Good for them, but I agree with Eisner. Justin.TV is content, and content is still king, whether or not it includes audience participation. The web is a revolution in distribution, and in lowering the barrier to entry for content creation.
They tell a compelling story that's interesting & new and fits in with the zeitgeist. That's really all that PR is.
Right after I graduated high school, I worked for an all-teenage dot com. We were a dozen or so high schoolers, ages ranging from 15 through 19, building a "teen content" site with indirect venture funding (we were a wholly-owned subsidiary of a venture-funded startup). This was the summer of 2000, at the height of the dot-com boom. The NASDAQ had just peaked, but nobody knew it yet.

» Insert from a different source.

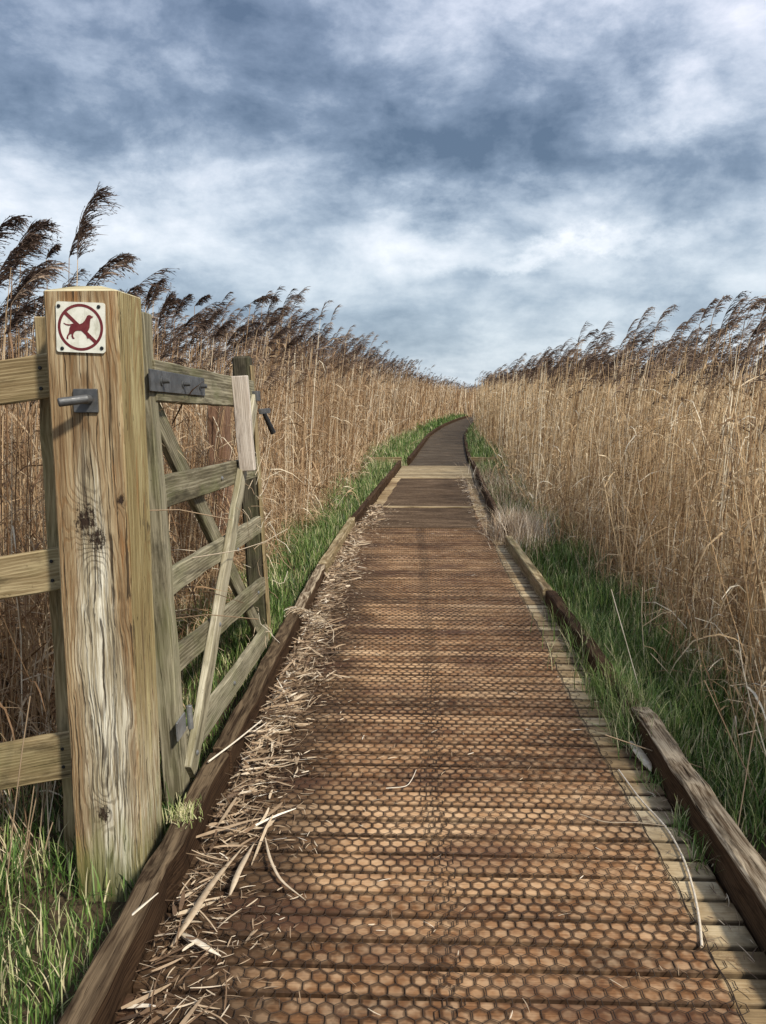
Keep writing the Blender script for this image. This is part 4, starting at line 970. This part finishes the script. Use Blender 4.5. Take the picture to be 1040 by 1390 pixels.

We got picked up first by the local community newspapers, then the Boston Herald, then the local TV news. Then we ran out of funding, but we continued getting press inquiries for several months after we were technically out of business.
We had a $20k PR budget (which we inflated to $50k whenever we talked to people), but we never spent any of it. Instead, our (18 year old) PR guy would just cold call newspaper editors with "Hi, this is Trip Guray, I'm at an all-teenage startup called inAsphere.com, and we have a story you might be interested in." If they weren't interested, fine, we'd say thanks for your time and try someone else. If they were, we'd send them a press release over e-mail or arrange for an interview.
Press coverage tends to snowball: if you get a story published in a community newspaper, you're much more likely to get picked up by a major metropolitan newspaper. If you get picked up by a major newspaper, other major newspapers will go after you. If a bunch of newspapers are interested, TV will soon be too.